--- START OF DATA EXTRACT ---

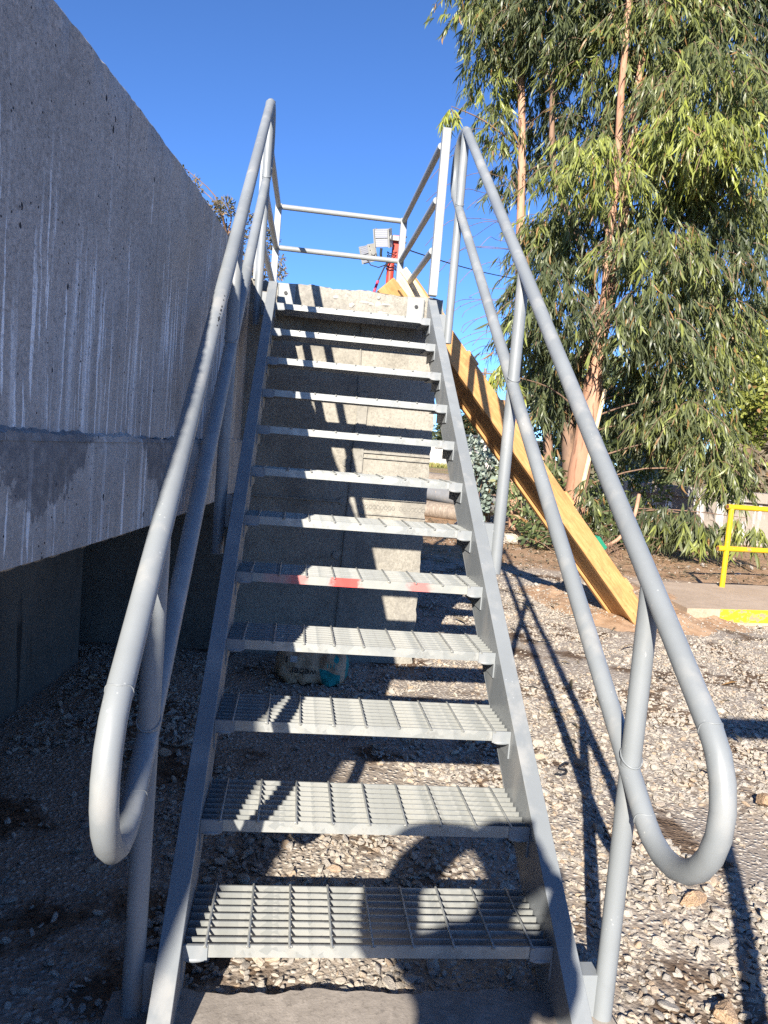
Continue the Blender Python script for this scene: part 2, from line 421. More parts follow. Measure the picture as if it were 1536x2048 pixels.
# ------------------------------------------------------------------ ground
def ground_z(x, y):
    return 0.012*math.sin(x*2.1+.6)*math.sin(y*1.7) + 0.008*math.sin(x*5.3+y*3.1)
def add_ground():
    xs = list(np.concatenate([[-900,-200,-60,-20,-8,-4],np.arange(-2.5,9.01,.12),[10,12,15,20,30,60,200,900]]))
    ys = list(np.concatenate([[-900,-100,-20,-6,-3],np.arange(-2.0,12.01,.12),[13,14,16,19,24,30,45,70,120,300,1500]]))
    vs = []
    for y in ys:
        for x in xs:
            inn = -2.4 < x < 8.9 and -1.9 < y < 11.9
            z = ground_z(x, y) if inn else 0.0
            if inn: z += random.uniform(-.006, .006)
            vs.append((x, y, z))
    n = len(xs)
    fs = [(j*n+i, j*n+i+1, (j+1)*n+i+1, (j+1)*n+i) for j in range(len(ys)-1) for i in range(n-1)]
    o = MB().add(vs, fs).obj('ground', 'ground', None, 180)
    tag(o, 'grey gravel yard turning to tan dirt under the trees', None, None, 'structure')
add_ground()

# ------------------------------------------------------------------ tank on the left
TCX, TCY, TR = -24.605, 3.8, 24.0
def tank_x(y, dr=0.0): return TCX + math.sqrt((TR+dr)**2 - (y-TCY)**2)
tank = thing('concrete_tank', (-1.2, 0, 0), 'huge round raw concrete tank with white drip streaks rising on the left', 'tank')
def arc_shell(y0, y1, dy, zs, dr_fn, thick, name, m, smooth=40):
    """curved band: front face with rows zs, top and bottom faces, back face"""
    ys = np.arange(y0, y1+1e-6, dy); mb = MB(); nz = len(zs); vs = []
    for y in ys:
        for k in range(nz):
            z, d = dr_fn(y, k); th = math.asin((y-TCY)/TR)
            vs.append((TCX+(TR+d)*math.cos(th), TCY+(TR+d)*math.sin(th), z))
        th = math.asin((y-TCY)/TR)
        for z in (zs[-1], zs[0]):
            vs.append((TCX+(TR-thick)*math.cos(th), TCY+(TR-thick)*math.sin(th), z))
    w = nz+2; fs = []
    for i in range(len(ys)-1):
        for k in range(w):
            a = i*w+k; b = i*w+(k+1)%w; fs.append((a, b, b+w, a+w))
    fs.append(tuple(range(w))); fs.append(tuple((len(ys)-1)*w+k for k in reversed(range(w))))
    return mb.add(vs, fs).obj(name, m, tank, smooth)
_nr = RS.rand(4000)
def top_fn(y, k):
    zs = TZ
    i = int(round((y+6)/.02)) % 4000
    if k == len(zs)-1: return 2.325 + (_nr[i]-.5)*.004 + .0015*math.sin(y*23), -.010
    if k == len(zs)-2: return 2.314 + (_nr[(i*7)%4000]-.5)*.007 + .0015*math.sin(y*23), (_nr[(i*3)%4000]-.6)*.004
    return zs[k], 0.0
TZ = [1.345, 1.6, 1.9, 2.2, 2.30, 2.325]
arc_shell(-6.0, 9.0, .02, TZ, top_fn, .25, 'tank_wall', 'tank')
RZ = [1.04, 1.046, 1.2, 1.315, 1.33]
def ring_fn(y, k):
    i = int(round((y+6)/.02)) % 4000
    if k == 0: return 1.04 + (_nr[i]-.5)*.006, .012
    if k == 4: return 1.332 + .003*math.sin(y*9), .018
    return RZ[k], .022 + (.002*(_nr[(i*5)%4000]-.5) if k in (1,3) else 0)
arc_shell(-6.0, 9.0, .02, RZ, ring_fn, .60, 'ring_beam', 'ring')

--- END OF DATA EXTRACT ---

GIVEN REQUEST: Repeat the data exactly, without the pictures.

OUTPUT OF THE TASK:
Continue the Blender Python script for this scene: part 2, from line 421. More parts follow. Measure the picture as if it were 1536x2048 pixels.
# ------------------------------------------------------------------ ground
def ground_z(x, y):
    return 0.012*math.sin(x*2.1+.6)*math.sin(y*1.7) + 0.008*math.sin(x*5.3+y*3.1)
def add_ground():
    xs = list(np.concatenate([[-900,-200,-60,-20,-8,-4],np.arange(-2.5,9.01,.12),[10,12,15,20,30,60,200,900]]))
    ys = list(np.concatenate([[-900,-100,-20,-6,-3],np.arange(-2.0,12.01,.12),[13,14,16,19,24,30,45,70,120,300,1500]]))
    vs = []
    for y in ys:
        for x in xs:
            inn = -2.4 < x < 8.9 and -1.9 < y < 11.9
            z = ground_z(x, y) if inn else 0.0
            if inn: z += random.uniform(-.006, .006)
            vs.append((x, y, z))
    n = len(xs)
    fs = [(j*n+i, j*n+i+1, (j+1)*n+i+1, (j+1)*n+i) for j in range(len(ys)-1) for i in range(n-1)]
    o = MB().add(vs, fs).obj('ground', 'ground', None, 180)
    tag(o, 'grey gravel yard turning to tan dirt under the trees', None, None, 'structure')
add_ground()

# ------------------------------------------------------------------ tank on the left
TCX, TCY, TR = -24.605, 3.8, 24.0
def tank_x(y, dr=0.0): return TCX + math.sqrt((TR+dr)**2 - (y-TCY)**2)
tank = thing('concrete_tank', (-1.2, 0, 0), 'huge round raw concrete tank with white drip streaks rising on the left', 'tank')
def arc_shell(y0, y1, dy, zs, dr_fn, thick, name, m, smooth=40):
    """curved band: front face with rows zs, top and bottom faces, back face"""
    ys = np.arange(y0, y1+1e-6, dy); mb = MB(); nz = len(zs); vs = []
    for y in ys:
        for k in range(nz):
            z, d = dr_fn(y, k); th = math.asin((y-TCY)/TR)
            vs.append((TCX+(TR+d)*math.cos(th), TCY+(TR+d)*math.sin(th), z))
        th = math.asin((y-TCY)/TR)
        for z in (zs[-1], zs[0]):
            vs.append((TCX+(TR-thick)*math.cos(th), TCY+(TR-thick)*math.sin(th), z))
    w = nz+2; fs = []
    for i in range(len(ys)-1):
        for k in range(w):
            a = i*w+k; b = i*w+(k+1)%w; fs.append((a, b, b+w, a+w))
    fs.append(tuple(range(w))); fs.append(tuple((len(ys)-1)*w+k for k in reversed(range(w))))
    return mb.add(vs, fs).obj(name, m, tank, smooth)
_nr = RS.rand(4000)
def top_fn(y, k):
    zs = TZ
    i = int(round((y+6)/.02)) % 4000
    if k == len(zs)-1: return 2.325 + (_nr[i]-.5)*.004 + .0015*math.sin(y*23), -.010
    if k == len(zs)-2: return 2.314 + (_nr[(i*7)%4000]-.5)*.007 + .0015*math.sin(y*23), (_nr[(i*3)%4000]-.6)*.004
    return zs[k], 0.0
TZ = [1.345, 1.6, 1.9, 2.2, 2.30, 2.325]
arc_shell(-6.0, 9.0, .02, TZ, top_fn, .25, 'tank_wall', 'tank')
RZ = [1.04, 1.046, 1.2, 1.315, 1.33]
def ring_fn(y, k):
    i = int(round((y+6)/.02)) % 4000
    if k == 0: return 1.04 + (_nr[i]-.5)*.006, .012
    if k == 4: return 1.332 + .003*math.sin(y*9), .018
    return RZ[k], .022 + (.002*(_nr[(i*5)%4000]-.5) if k in (1,3) else 0)
arc_shell(-6.0, 9.0, .02, RZ, ring_fn, .60, 'ring_beam', 'ring')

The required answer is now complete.